Parties React To ECJ Decision

  • 7 Sep 2017 8:56 AM
Parties React To ECJ Decision
Reacting to the European Court of Justice’s decision to dismiss Hungary and Slovakia’s legal challenge of the migrant resettlement scheme, ruling Fidesz group leader Lajos Kósa said that the ruling “gives the green light for the European Commission to implement the Soros plan”.

He insisted that under a scheme devised by US financier George Soros the European Union must accommodate one million immigrants a year. He added that Hungary was against any such plan because it would compromise Europe’s security and national interests.

The Socialist Party said Prime Minister Viktor Orbán had lost the migrant quota case against the EU and would also lose next year’s general election because his “politics are built on lies which the people have had enough of”. In a statement, the party said Hungary’s position in the EU would “continue to weaken”, the costs of which would have to be borne by Hungarian families.

Radical nationalist Jobbik rejected the ECJ’s decision, calling it “outrageous”. No court or EU member state can force another nation to “alter its ethnic makeup” against its will, Jobbik spokesman Ádám Mirkóczki told a press conference. He said his party would re-submit to parliament a bill that would prohibit the settlement of all migrants in Hungary, regardless of whether they are rich or poor.

A lawmaker of green opposition LMP said the constitution compels the Hungarian government to comply with the ECJ’s decision on the migrant resettlement scheme. Speaking at a press conference on a different subject, Márta Demeter called the government’s actions “hysterical”. Noting the government’s residency bonds scheme to settle people in Hungary which “allowed 20,000 people into the country and into the EU with virtually no vetting”, she said the government had no moral basis on which to criticise the court’s decision.

The Democratic Coalition accused the government of deliberately going into the lawsuit knowing it would lose. The ruling would then give Prime Minister Viktor Orbán a pretext on which to announce Hungary’s withdrawal from the EU, the party’s spokesman, Zsolt Gréczy, insisted. He added that the government had mounted an anti-Brussels billboard campaign. He also insisted that Orbán would mount a new campaign claiming that the “whole of the EU is only a Soros organisation”.

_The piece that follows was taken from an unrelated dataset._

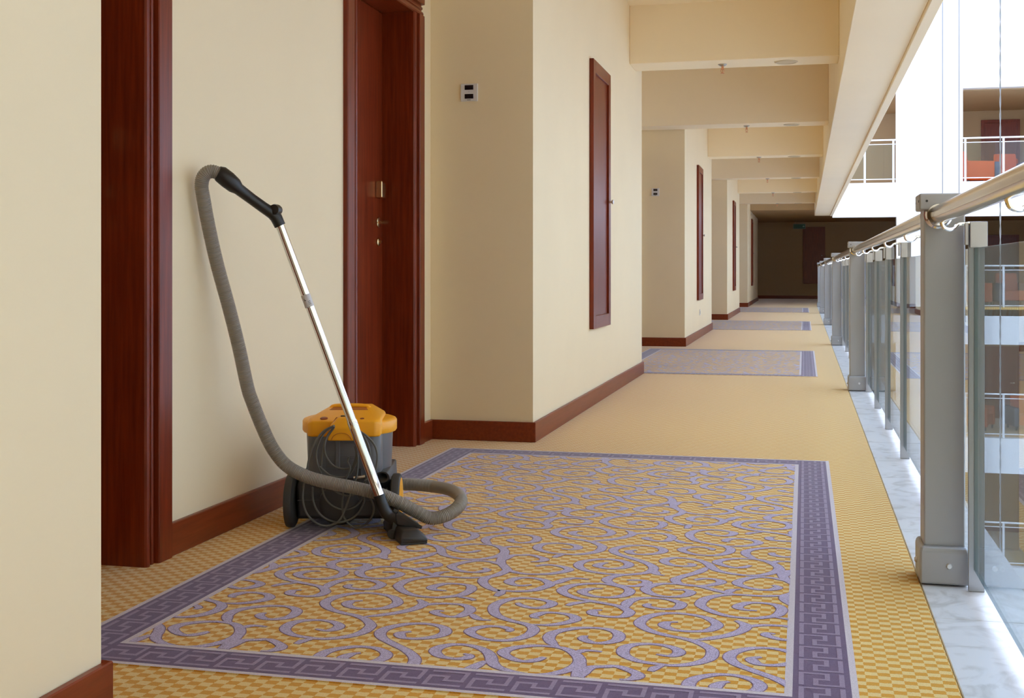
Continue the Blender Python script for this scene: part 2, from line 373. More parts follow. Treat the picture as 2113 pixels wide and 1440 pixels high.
tag(MB().box(-6, 40, -30, 60, -7.3, -7.0).build('floor', 'ground'), 'stone lobby floor at the bottom of the atrium', 'floor', kind='structure')
tag(MB().box(0.72, 0.95, -12.7, -1.8, -0.22, 14).build('wall_right', 'cream'), 'added cream wall beside and behind the camera, unseen, closing off stray daylight', 'wall', kind='structure')  # unseen wall added to keep sky light out behind the camera
tag(MB().box(-2.6, 0.72, -12.7, -12.4, 0, ZC).build('wall_front', 'cream'), 'cream corridor wall behind the camera', 'wall', kind='structure')
for n, nm in ((-2, 'second gallery below'), (-1, 'gallery below'), (0, 'hall on this floor'), (1, 'gallery above')):
    z = STO * n - (0.06 if n else 0.0)
    x0 = -2.6 if n == 0 else 0.72
    yb, hc = (YE1, 2.52) if n == 0 else (37.0, 2.33)
    if n == 0:
        tag(MB().box(XC0, XEND, YE0, yb, -0.22, -0.001).build('floor', 'check'), 'checked carpet floor of the %s' % nm, 'floor', kind='structure')
    else:
        tag(MB().box(x0, XEND, YE0 + .3, yb, z - .2, z).build('floor', 'check'), 'checked carpet floor of the %s' % nm, 'floor', kind='structure')
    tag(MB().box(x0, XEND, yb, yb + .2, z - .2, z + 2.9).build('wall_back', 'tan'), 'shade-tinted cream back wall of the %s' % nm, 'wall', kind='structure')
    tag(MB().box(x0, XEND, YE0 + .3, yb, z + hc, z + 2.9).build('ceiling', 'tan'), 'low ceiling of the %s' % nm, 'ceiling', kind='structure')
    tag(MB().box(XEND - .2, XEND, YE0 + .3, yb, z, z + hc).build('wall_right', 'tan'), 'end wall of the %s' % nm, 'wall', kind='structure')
    tag(MB().box(x0, XEND, yb - .018, yb, z, z + .105).build('baseboard_back', 'woodx', bevel=.003, segs=1), 'dark skirting along the back wall of the %s' % nm, 'skirting', kind='structure')
tag(MB().box(-2.6, XR, 38.2, YE1, 0, 2.52).build('wall_left', 'cream'), 'cream wall at the left end of the dark hall', 'wall', kind='structure')


# ------------------------------------------------------------------ carpet panels with key border and scrolls
def to_floor(u, v, z=0.0):
    d = F_PX * EYE / (v - HY); xc = (u - CX) * d / F_PX
    return (CT * xc - ST * d, ST * xc + CT * d, z)
# scroll strokes of one repeat, read off the photograph as (crop x0, y0, scale) + points, then laid out on the floor in metres
R1 = (560, 1120, 400 / 2057); R2 = (880, 1120, 400 / 1920); R3 = (1240, 1120, 400 / 1800)
STROKES = [
 (R1, [(970,625),(860,630),(800,660),(860,697),(1000,712),(1180,706),(1310,670),(1340,630),(1270,578),(1080,545),(900,545),(720,575),(600,620),(570,660),(620,710),(740,750),(880,780),(980,815),(1040,860),(1050,900),(960,965),(780,1010),(560,1030),(380,1015),(220,985),(145,930),(205,870),(330,838),(500,830),(640,848),(718,885),(690,922),(580,942),(470,925)]),
 (R1, [(985,795),(1150,778),(1350,750),(1500,715),(1590,680),(1612,650),(1560,612)]),
 (R1, [(1590,680),(1680,662),(1800,655),(1920,658),(2010,665),(2090,690),(2110,722),(2080,750),(1990,790),(1850,790),(1735,752),(1770,730),(1830,738)]),
 (R2, [(445,715),(480,745),(540,770),(640,777)]),
 (R1, [(430,1030),(330,1055),(260,1085)]),
 (R3, [(330,75),(260,85),(300,110),(420,115),(540,102),(582,80),(540,52),(420,33),(280,33),(160,52),(115,78),(150,110),(260,145),(380,180),(470,220),(487,255),(430,285),(300,300),(170,310),(75,335),(58,362),(130,395),(250,410),(360,405),(430,380),(380,357),(240,355)]),
 (R3, [(480,250),(515,295),(590,312)]),
 (R3, [(350,299),(200,303),(80,297),(-26,286),(-157,258),(-210,216),(-157,180),(-8,160),(130,165),(230,187),(262,212),(220,236),(120,248),(39,243),(-34,222),(11,200),(67,193)]),
 (R2, [(370,1110),(425,1125),(400,1150),(290,1160),(150,1140),(85,1090),(125,1048),(250,1020),(400,1023),(530,1055),(610,1100),(640,1150),(650,1190),(700,1240),(850,1290),(1050,1320),(1250,1310),(1430,1260),(1512,1200),(1500,1140),(1420,1080),(1300,1045),(1100,1030),(930,1042),(800,1070),(765,1110),(850,1160),(960,1185),(1080,1175),(1170,1145)]),
 (R3, [(985,238),(900,282),(760,320),(692,350),(725,385),(850,408),(1000,404),(1115,378),(1080,352),(960,340),(870,355)]),
 (R2, [(1300,1045),(1240,1000),(1212,950),(1260,902),(1400,868),(1570,852),(1750,860),(1870,892),(1908,930),(1880,978),(1760,1003),(1640,998),(1552,965),(1560,940),(1600,935)]),
 (R2, [(1470,1110),(1540,1082),(1620,1078),(1740,1090)]),
 (R2, [(900,605),(940,630),(1050,655),(1160,650),(1240,620),(1220,592),(1100,567),(950,557),(800,575),(690,620),(662,670),(700,730),(830,780),(960,810),(1040,840),(1060,880),(1000,930),(860,970),(700,978),(540,955),(430,900),(470,862),(600,838),(740,842),(828,870),(800,890)]),
 (R2, [(1030,820),(1200,825),(1370,805),(1475,770),(1440,732),(1320,707),(1180,702),(1085,725),(1070,748),(1120,757)]),
 (R2, [(790,90),(755,150),(738,205),(785,258),(795,285),(700,328),(600,352),(560,380),(565,412),(620,455),(720,490),(760,483),(900,490),(1060,480),(1180,445),(1222,420),(1170,382),(1050,357),(920,357),(825,385),(835,413),(920,433),(1040,425)]),
 (R2, [(760,485),(740,505),(690,540)]),
 (R2, [(1215,425),(1300,400),(1400,367),(1500,360),(1610,372)]),
 (R2, [(790,272),(900,305),(1050,320),(1230,315),(1380,290),(1408,268),(1330,242),(1200,226),(1080,240)]),
 (R2, [(742,190),(830,138),(950,130),(1040,130),(1150,160),(1165,180),(1100,195),(1030,195)]),
 (R2, [(745,228),(640,197),(500,187),(350,207),(252,240),(292,274),(400,298),(520,298),(600,278),(570,258)]),
 (R1, [(1180,320),(1320,322),(1365,345),(1270,378),(1120,388),(985,370),(935,335),(965,302),(1120,267),(1300,264),(1500,288),(1650,332),(1740,362),(1600,377),(1450,408),(1355,455),(1355,490),(1430,540),(1560,575),(1750,590),(1880,582),(2010,565),(2100,525),(2125,495),(2100,465),(1990,447),(1850,445),(1730,470),(1700,492),(1745,510),(1860,520)]),
 (R2, [(40,340),(200,345),(380,355),(530,352),(600,350)]),
 (R2, [(70,335),(110,312),(160,300),(230,295)]),
 (R2, [(320,545),(430,562),(475,582)]),
 (R1, [(520,310),(400,312),(300,332),(285,355),(360,383),(520,393),(680,373),(765,335),(745,302),(600,268),(430,263),(250,278),(115,315),(85,350),(150,393),(300,430),(430,455),(530,480),(572,515),(565,540),(480,572),(350,577),(225,562),(195,545),(230,518),(320,512)]),
 (R1, [(570,495),(640,443),(760,408),(900,398),(1050,408),(1145,435),(1162,460),(1080,497),(940,503),(835,488),(805,470),(850,452)]),
 (R1, [(270,433),(100,450),(10,472)]),
]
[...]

The Liberals told a press conference that the ruling was a “thrashing” for the Hungarian government. The party’s foreign policy spokesman István Szent-Iványi said the government’s migration policy was wrong and had led to “senseless campaigns and a senseless referendum”.

Meanwhile, Manfred Weber, group leader of the European People’s Party, of which Hungary’s ruling Fidesz is a member, said in a statement that all EU members must observe and implement the European Court’s quota ruling. He suggested that the ruling may open up opportunities for engineering a common European migration policy that would “heal wounds” within the community. He said that all parties should be ready to make compromises, adding that “solidarity is not a one-way street”.

Gianni Pittella, group leader of the European Socialists and Democrats, said Hungary and Slovakia should meet their obligations and start receiving the “couple hundred” asylum seekers they have been assigned, otherwise they would be fined. “Solidarity works in both directions,” he said, adding it was “shameful” that Orbán had demanded further funds from the EU “to erect a pointless fence” while failing to meet obligations arising from Hungary’s EU membership.